══ Data extract
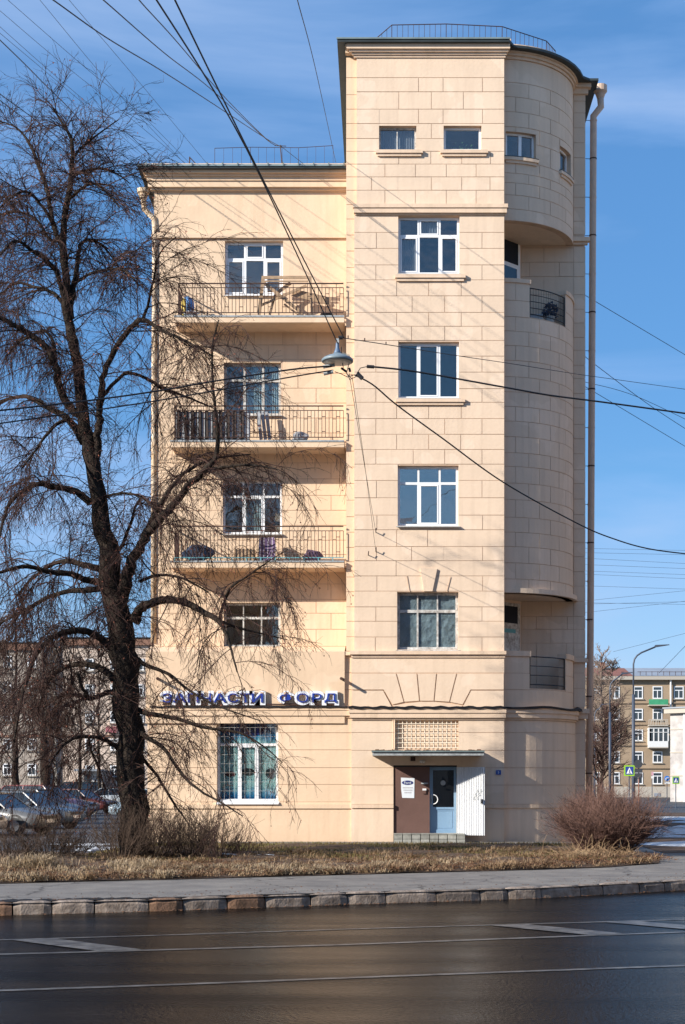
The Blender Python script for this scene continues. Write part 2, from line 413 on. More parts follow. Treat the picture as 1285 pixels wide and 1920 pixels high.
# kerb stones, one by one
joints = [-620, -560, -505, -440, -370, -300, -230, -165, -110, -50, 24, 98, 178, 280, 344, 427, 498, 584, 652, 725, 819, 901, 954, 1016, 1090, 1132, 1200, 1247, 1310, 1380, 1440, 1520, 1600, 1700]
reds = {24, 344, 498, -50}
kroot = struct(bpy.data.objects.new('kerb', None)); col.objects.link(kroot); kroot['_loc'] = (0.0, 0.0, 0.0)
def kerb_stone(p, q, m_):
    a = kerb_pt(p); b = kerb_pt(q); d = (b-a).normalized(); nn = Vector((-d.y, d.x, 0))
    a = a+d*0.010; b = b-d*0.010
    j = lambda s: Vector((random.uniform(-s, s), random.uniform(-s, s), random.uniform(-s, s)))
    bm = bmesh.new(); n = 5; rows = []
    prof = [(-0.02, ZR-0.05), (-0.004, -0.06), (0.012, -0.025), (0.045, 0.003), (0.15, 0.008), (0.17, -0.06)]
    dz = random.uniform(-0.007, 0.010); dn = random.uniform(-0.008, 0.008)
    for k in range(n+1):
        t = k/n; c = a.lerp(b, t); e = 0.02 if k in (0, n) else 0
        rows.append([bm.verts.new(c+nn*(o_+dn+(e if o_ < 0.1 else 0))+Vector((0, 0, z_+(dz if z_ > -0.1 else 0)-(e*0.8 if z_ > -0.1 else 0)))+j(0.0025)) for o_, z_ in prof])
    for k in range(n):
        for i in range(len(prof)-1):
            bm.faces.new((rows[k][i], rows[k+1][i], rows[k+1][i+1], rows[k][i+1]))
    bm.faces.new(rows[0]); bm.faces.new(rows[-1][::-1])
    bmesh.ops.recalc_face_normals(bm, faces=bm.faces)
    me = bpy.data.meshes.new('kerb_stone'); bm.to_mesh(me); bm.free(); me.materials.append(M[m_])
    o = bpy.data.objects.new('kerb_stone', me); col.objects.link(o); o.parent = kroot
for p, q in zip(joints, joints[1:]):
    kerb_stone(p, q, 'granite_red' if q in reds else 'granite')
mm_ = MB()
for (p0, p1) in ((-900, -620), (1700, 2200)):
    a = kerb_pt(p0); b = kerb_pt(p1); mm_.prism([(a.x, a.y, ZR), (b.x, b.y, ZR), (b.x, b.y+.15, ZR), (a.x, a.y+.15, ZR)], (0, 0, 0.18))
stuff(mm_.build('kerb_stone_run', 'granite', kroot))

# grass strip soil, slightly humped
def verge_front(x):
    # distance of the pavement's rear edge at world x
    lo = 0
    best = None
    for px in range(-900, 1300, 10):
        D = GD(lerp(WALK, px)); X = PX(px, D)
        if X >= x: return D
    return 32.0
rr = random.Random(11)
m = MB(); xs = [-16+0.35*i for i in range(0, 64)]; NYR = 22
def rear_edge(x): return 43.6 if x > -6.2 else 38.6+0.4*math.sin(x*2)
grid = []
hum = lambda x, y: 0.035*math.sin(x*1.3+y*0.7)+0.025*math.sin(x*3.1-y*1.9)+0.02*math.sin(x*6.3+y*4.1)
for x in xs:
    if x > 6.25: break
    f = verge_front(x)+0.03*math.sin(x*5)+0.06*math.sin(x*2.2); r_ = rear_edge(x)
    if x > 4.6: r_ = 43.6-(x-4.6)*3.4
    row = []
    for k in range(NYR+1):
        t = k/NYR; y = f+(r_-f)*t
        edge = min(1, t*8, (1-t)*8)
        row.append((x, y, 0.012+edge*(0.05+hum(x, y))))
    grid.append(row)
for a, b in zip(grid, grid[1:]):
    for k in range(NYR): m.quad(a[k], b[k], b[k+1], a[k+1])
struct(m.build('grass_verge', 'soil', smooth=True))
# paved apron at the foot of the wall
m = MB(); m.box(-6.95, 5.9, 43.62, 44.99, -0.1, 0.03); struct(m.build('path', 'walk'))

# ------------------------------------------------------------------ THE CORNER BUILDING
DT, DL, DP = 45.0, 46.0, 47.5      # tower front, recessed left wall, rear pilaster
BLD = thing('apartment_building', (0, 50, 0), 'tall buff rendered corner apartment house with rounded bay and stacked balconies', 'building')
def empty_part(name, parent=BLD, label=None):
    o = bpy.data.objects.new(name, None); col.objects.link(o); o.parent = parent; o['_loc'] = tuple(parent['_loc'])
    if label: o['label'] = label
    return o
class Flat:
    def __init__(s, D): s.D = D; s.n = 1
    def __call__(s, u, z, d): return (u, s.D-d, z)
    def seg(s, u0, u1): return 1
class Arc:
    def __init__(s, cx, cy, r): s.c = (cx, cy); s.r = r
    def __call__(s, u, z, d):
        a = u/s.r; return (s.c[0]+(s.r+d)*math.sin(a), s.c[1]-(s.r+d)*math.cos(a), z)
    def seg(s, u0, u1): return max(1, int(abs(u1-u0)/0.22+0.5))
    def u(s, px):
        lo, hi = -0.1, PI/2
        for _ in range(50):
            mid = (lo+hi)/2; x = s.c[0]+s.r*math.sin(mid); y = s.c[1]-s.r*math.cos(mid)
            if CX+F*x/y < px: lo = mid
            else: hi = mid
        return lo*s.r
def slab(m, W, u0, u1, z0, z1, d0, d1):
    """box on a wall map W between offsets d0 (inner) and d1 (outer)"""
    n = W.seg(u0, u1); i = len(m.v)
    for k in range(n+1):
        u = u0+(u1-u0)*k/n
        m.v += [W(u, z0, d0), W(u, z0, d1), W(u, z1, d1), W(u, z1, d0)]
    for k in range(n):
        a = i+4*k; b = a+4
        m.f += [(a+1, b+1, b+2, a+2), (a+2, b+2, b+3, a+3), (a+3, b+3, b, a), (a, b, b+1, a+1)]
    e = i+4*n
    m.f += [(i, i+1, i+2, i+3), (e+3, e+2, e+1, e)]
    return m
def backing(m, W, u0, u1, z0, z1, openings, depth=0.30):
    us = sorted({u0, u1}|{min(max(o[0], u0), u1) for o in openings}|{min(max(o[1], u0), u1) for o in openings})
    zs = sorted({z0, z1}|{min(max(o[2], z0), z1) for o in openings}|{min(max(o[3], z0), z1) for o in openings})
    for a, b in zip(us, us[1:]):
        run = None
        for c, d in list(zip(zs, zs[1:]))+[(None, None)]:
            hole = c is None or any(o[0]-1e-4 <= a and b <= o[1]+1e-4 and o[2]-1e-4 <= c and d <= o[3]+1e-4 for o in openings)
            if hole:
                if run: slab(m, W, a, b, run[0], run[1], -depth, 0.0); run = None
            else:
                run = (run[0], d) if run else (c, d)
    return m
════
Task to complete =
Set down all the data again exactly as above, pictures excluded.

The answer =
The Blender Python script for this scene continues. Write part 2, from line 413 on. More parts follow. Treat the picture as 1285 pixels wide and 1920 pixels high.
# kerb stones, one by one
joints = [-620, -560, -505, -440, -370, -300, -230, -165, -110, -50, 24, 98, 178, 280, 344, 427, 498, 584, 652, 725, 819, 901, 954, 1016, 1090, 1132, 1200, 1247, 1310, 1380, 1440, 1520, 1600, 1700]
reds = {24, 344, 498, -50}
kroot = struct(bpy.data.objects.new('kerb', None)); col.objects.link(kroot); kroot['_loc'] = (0.0, 0.0, 0.0)
def kerb_stone(p, q, m_):
    a = kerb_pt(p); b = kerb_pt(q); d = (b-a).normalized(); nn = Vector((-d.y, d.x, 0))
    a = a+d*0.010; b = b-d*0.010
    j = lambda s: Vector((random.uniform(-s, s), random.uniform(-s, s), random.uniform(-s, s)))
    bm = bmesh.new(); n = 5; rows = []
    prof = [(-0.02, ZR-0.05), (-0.004, -0.06), (0.012, -0.025), (0.045, 0.003), (0.15, 0.008), (0.17, -0.06)]
    dz = random.uniform(-0.007, 0.010); dn = random.uniform(-0.008, 0.008)
    for k in range(n+1):
        t = k/n; c = a.lerp(b, t); e = 0.02 if k in (0, n) else 0
        rows.append([bm.verts.new(c+nn*(o_+dn+(e if o_ < 0.1 else 0))+Vector((0, 0, z_+(dz if z_ > -0.1 else 0)-(e*0.8 if z_ > -0.1 else 0)))+j(0.0025)) for o_, z_ in prof])
    for k in range(n):
        for i in range(len(prof)-1):
            bm.faces.new((rows[k][i], rows[k+1][i], rows[k+1][i+1], rows[k][i+1]))
    bm.faces.new(rows[0]); bm.faces.new(rows[-1][::-1])
    bmesh.ops.recalc_face_normals(bm, faces=bm.faces)
    me = bpy.data.meshes.new('kerb_stone'); bm.to_mesh(me); bm.free(); me.materials.append(M[m_])
    o = bpy.data.objects.new('kerb_stone', me); col.objects.link(o); o.parent = kroot
for p, q in zip(joints, joints[1:]):
    kerb_stone(p, q, 'granite_red' if q in reds else 'granite')
mm_ = MB()
for (p0, p1) in ((-900, -620), (1700, 2200)):
    a = kerb_pt(p0); b = kerb_pt(p1); mm_.prism([(a.x, a.y, ZR), (b.x, b.y, ZR), (b.x, b.y+.15, ZR), (a.x, a.y+.15, ZR)], (0, 0, 0.18))
stuff(mm_.build('kerb_stone_run', 'granite', kroot))

# grass strip soil, slightly humped
def verge_front(x):
    # distance of the pavement's rear edge at world x
    lo = 0
    best = None
    for px in range(-900, 1300, 10):
        D = GD(lerp(WALK, px)); X = PX(px, D)
        if X >= x: return D
    return 32.0
rr = random.Random(11)
m = MB(); xs = [-16+0.35*i for i in range(0, 64)]; NYR = 22
def rear_edge(x): return 43.6 if x > -6.2 else 38.6+0.4*math.sin(x*2)
grid = []
hum = lambda x, y: 0.035*math.sin(x*1.3+y*0.7)+0.025*math.sin(x*3.1-y*1.9)+0.02*math.sin(x*6.3+y*4.1)
for x in xs:
    if x > 6.25: break
    f = verge_front(x)+0.03*math.sin(x*5)+0.06*math.sin(x*2.2); r_ = rear_edge(x)
    if x > 4.6: r_ = 43.6-(x-4.6)*3.4
    row = []
    for k in range(NYR+1):
        t = k/NYR; y = f+(r_-f)*t
        edge = min(1, t*8, (1-t)*8)
        row.append((x, y, 0.012+edge*(0.05+hum(x, y))))
    grid.append(row)
for a, b in zip(grid, grid[1:]):
    for k in range(NYR): m.quad(a[k], b[k], b[k+1], a[k+1])
struct(m.build('grass_verge', 'soil', smooth=True))
# paved apron at the foot of the wall
m = MB(); m.box(-6.95, 5.9, 43.62, 44.99, -0.1, 0.03); struct(m.build('path', 'walk'))

# ------------------------------------------------------------------ THE CORNER BUILDING
DT, DL, DP = 45.0, 46.0, 47.5      # tower front, recessed left wall, rear pilaster
BLD = thing('apartment_building', (0, 50, 0), 'tall buff rendered corner apartment house with rounded bay and stacked balconies', 'building')
def empty_part(name, parent=BLD, label=None):
    o = bpy.data.objects.new(name, None); col.objects.link(o); o.parent = parent; o['_loc'] = tuple(parent['_loc'])
    if label: o['label'] = label
    return o
class Flat:
    def __init__(s, D): s.D = D; s.n = 1
    def __call__(s, u, z, d): return (u, s.D-d, z)
    def seg(s, u0, u1): return 1
class Arc:
    def __init__(s, cx, cy, r): s.c = (cx, cy); s.r = r
    def __call__(s, u, z, d):
        a = u/s.r; return (s.c[0]+(s.r+d)*math.sin(a), s.c[1]-(s.r+d)*math.cos(a), z)
    def seg(s, u0, u1): return max(1, int(abs(u1-u0)/0.22+0.5))
    def u(s, px):
        lo, hi = -0.1, PI/2
        for _ in range(50):
            mid = (lo+hi)/2; x = s.c[0]+s.r*math.sin(mid); y = s.c[1]-s.r*math.cos(mid)
            if CX+F*x/y < px: lo = mid
            else: hi = mid
        return lo*s.r
def slab(m, W, u0, u1, z0, z1, d0, d1):
    """box on a wall map W between offsets d0 (inner) and d1 (outer)"""
    n = W.seg(u0, u1); i = len(m.v)
    for k in range(n+1):
        u = u0+(u1-u0)*k/n
        m.v += [W(u, z0, d0), W(u, z0, d1), W(u, z1, d1), W(u, z1, d0)]
    for k in range(n):
        a = i+4*k; b = a+4
        m.f += [(a+1, b+1, b+2, a+2), (a+2, b+2, b+3, a+3), (a+3, b+3, b, a), (a, b, b+1, a+1)]
    e = i+4*n
    m.f += [(i, i+1, i+2, i+3), (e+3, e+2, e+1, e)]
    return m
def backing(m, W, u0, u1, z0, z1, openings, depth=0.30):
    us = sorted({u0, u1}|{min(max(o[0], u0), u1) for o in openings}|{min(max(o[1], u0), u1) for o in openings})
    zs = sorted({z0, z1}|{min(max(o[2], z0), z1) for o in openings}|{min(max(o[3], z0), z1) for o in openings})
    for a, b in zip(us, us[1:]):
        run = None
        for c, d in list(zip(zs, zs[1:]))+[(None, None)]:
            hole = c is None or any(o[0]-1e-4 <= a and b <= o[1]+1e-4 and o[2]-1e-4 <= c and d <= o[3]+1e-4 for o in openings)
            if hole:
                if run: slab(m, W, a, b, run[0], run[1], -depth, 0.0); run = None
            else:
                run = (run[0], d) if run else (c, d)
    return m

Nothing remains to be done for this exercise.